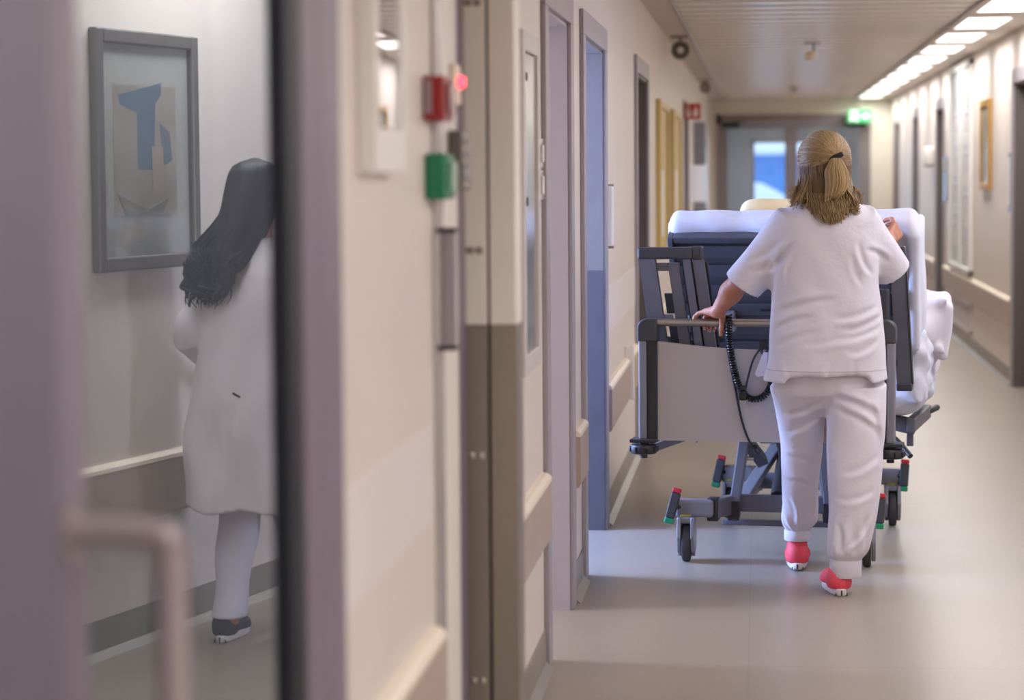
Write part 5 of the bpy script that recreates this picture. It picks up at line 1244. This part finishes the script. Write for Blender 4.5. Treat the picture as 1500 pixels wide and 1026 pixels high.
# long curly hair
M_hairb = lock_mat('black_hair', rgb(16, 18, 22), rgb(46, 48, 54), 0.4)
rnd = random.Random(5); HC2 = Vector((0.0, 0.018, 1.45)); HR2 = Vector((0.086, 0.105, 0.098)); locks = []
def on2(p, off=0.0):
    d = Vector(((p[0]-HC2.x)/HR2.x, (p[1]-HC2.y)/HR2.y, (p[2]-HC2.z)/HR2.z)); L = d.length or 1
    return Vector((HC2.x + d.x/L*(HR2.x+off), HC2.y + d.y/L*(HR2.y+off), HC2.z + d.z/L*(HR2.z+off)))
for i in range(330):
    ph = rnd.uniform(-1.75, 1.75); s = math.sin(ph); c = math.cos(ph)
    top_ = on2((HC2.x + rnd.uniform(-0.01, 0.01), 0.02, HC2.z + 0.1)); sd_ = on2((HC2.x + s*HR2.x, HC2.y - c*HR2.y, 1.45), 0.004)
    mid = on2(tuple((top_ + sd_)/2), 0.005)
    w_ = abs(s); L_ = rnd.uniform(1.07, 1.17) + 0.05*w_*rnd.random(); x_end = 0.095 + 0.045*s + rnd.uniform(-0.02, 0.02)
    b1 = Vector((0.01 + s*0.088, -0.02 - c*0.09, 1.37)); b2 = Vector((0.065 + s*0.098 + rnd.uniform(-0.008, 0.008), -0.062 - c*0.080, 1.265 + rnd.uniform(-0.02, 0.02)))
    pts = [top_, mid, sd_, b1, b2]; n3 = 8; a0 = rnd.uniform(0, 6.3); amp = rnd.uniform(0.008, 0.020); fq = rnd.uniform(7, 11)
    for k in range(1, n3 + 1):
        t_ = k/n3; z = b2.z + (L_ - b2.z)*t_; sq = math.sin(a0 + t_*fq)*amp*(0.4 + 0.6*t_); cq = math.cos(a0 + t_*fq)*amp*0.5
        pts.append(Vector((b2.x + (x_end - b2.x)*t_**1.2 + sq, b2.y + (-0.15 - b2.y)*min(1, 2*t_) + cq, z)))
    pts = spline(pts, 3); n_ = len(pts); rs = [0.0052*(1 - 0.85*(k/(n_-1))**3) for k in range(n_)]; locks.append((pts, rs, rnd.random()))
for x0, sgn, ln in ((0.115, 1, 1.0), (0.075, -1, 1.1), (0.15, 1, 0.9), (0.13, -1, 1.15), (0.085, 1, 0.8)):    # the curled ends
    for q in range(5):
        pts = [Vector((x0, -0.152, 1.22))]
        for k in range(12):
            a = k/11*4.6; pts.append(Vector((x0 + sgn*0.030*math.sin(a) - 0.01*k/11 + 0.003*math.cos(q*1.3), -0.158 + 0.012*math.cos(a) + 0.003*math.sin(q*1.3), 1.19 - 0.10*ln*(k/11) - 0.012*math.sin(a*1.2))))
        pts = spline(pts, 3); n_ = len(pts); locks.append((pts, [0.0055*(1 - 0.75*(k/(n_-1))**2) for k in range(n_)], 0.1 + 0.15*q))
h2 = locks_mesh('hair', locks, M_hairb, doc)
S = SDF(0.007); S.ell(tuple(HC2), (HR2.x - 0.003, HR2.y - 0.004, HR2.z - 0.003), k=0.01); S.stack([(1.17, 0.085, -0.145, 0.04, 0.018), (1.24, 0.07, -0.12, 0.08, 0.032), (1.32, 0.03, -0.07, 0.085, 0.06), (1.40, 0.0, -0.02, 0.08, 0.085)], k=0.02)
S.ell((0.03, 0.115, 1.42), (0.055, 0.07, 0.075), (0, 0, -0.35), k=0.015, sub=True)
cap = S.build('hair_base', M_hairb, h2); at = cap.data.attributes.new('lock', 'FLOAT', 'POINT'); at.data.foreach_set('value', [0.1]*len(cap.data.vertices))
..........
Directions for this task:
Transcribe the listing above verbatim. Omit the pictures.

Output of the task:
Write part 5 of the bpy script that recreates this picture. It picks up at line 1244. This part finishes the script. Write for Blender 4.5. Treat the picture as 1500 pixels wide and 1026 pixels high.
# long curly hair
M_hairb = lock_mat('black_hair', rgb(16, 18, 22), rgb(46, 48, 54), 0.4)
rnd = random.Random(5); HC2 = Vector((0.0, 0.018, 1.45)); HR2 = Vector((0.086, 0.105, 0.098)); locks = []
def on2(p, off=0.0):
    d = Vector(((p[0]-HC2.x)/HR2.x, (p[1]-HC2.y)/HR2.y, (p[2]-HC2.z)/HR2.z)); L = d.length or 1
    return Vector((HC2.x + d.x/L*(HR2.x+off), HC2.y + d.y/L*(HR2.y+off), HC2.z + d.z/L*(HR2.z+off)))
for i in range(330):
    ph = rnd.uniform(-1.75, 1.75); s = math.sin(ph); c = math.cos(ph)
    top_ = on2((HC2.x + rnd.uniform(-0.01, 0.01), 0.02, HC2.z + 0.1)); sd_ = on2((HC2.x + s*HR2.x, HC2.y - c*HR2.y, 1.45), 0.004)
    mid = on2(tuple((top_ + sd_)/2), 0.005)
    w_ = abs(s); L_ = rnd.uniform(1.07, 1.17) + 0.05*w_*rnd.random(); x_end = 0.095 + 0.045*s + rnd.uniform(-0.02, 0.02)
    b1 = Vector((0.01 + s*0.088, -0.02 - c*0.09, 1.37)); b2 = Vector((0.065 + s*0.098 + rnd.uniform(-0.008, 0.008), -0.062 - c*0.080, 1.265 + rnd.uniform(-0.02, 0.02)))
    pts = [top_, mid, sd_, b1, b2]; n3 = 8; a0 = rnd.uniform(0, 6.3); amp = rnd.uniform(0.008, 0.020); fq = rnd.uniform(7, 11)
    for k in range(1, n3 + 1):
        t_ = k/n3; z = b2.z + (L_ - b2.z)*t_; sq = math.sin(a0 + t_*fq)*amp*(0.4 + 0.6*t_); cq = math.cos(a0 + t_*fq)*amp*0.5
        pts.append(Vector((b2.x + (x_end - b2.x)*t_**1.2 + sq, b2.y + (-0.15 - b2.y)*min(1, 2*t_) + cq, z)))
    pts = spline(pts, 3); n_ = len(pts); rs = [0.0052*(1 - 0.85*(k/(n_-1))**3) for k in range(n_)]; locks.append((pts, rs, rnd.random()))
for x0, sgn, ln in ((0.115, 1, 1.0), (0.075, -1, 1.1), (0.15, 1, 0.9), (0.13, -1, 1.15), (0.085, 1, 0.8)):    # the curled ends
    for q in range(5):
        pts = [Vector((x0, -0.152, 1.22))]
        for k in range(12):
            a = k/11*4.6; pts.append(Vector((x0 + sgn*0.030*math.sin(a) - 0.01*k/11 + 0.003*math.cos(q*1.3), -0.158 + 0.012*math.cos(a) + 0.003*math.sin(q*1.3), 1.19 - 0.10*ln*(k/11) - 0.012*math.sin(a*1.2))))
        pts = spline(pts, 3); n_ = len(pts); locks.append((pts, [0.0055*(1 - 0.75*(k/(n_-1))**2) for k in range(n_)], 0.1 + 0.15*q))
h2 = locks_mesh('hair', locks, M_hairb, doc)
S = SDF(0.007); S.ell(tuple(HC2), (HR2.x - 0.003, HR2.y - 0.004, HR2.z - 0.003), k=0.01); S.stack([(1.17, 0.085, -0.145, 0.04, 0.018), (1.24, 0.07, -0.12, 0.08, 0.032), (1.32, 0.03, -0.07, 0.085, 0.06), (1.40, 0.0, -0.02, 0.08, 0.085)], k=0.02)
S.ell((0.03, 0.115, 1.42), (0.055, 0.07, 0.075), (0, 0, -0.35), k=0.015, sub=True)
cap = S.build('hair_base', M_hairb, h2); at = cap.data.attributes.new('lock', 'FLOAT', 'POINT'); at.data.foreach_set('value', [0.1]*len(cap.data.vertices))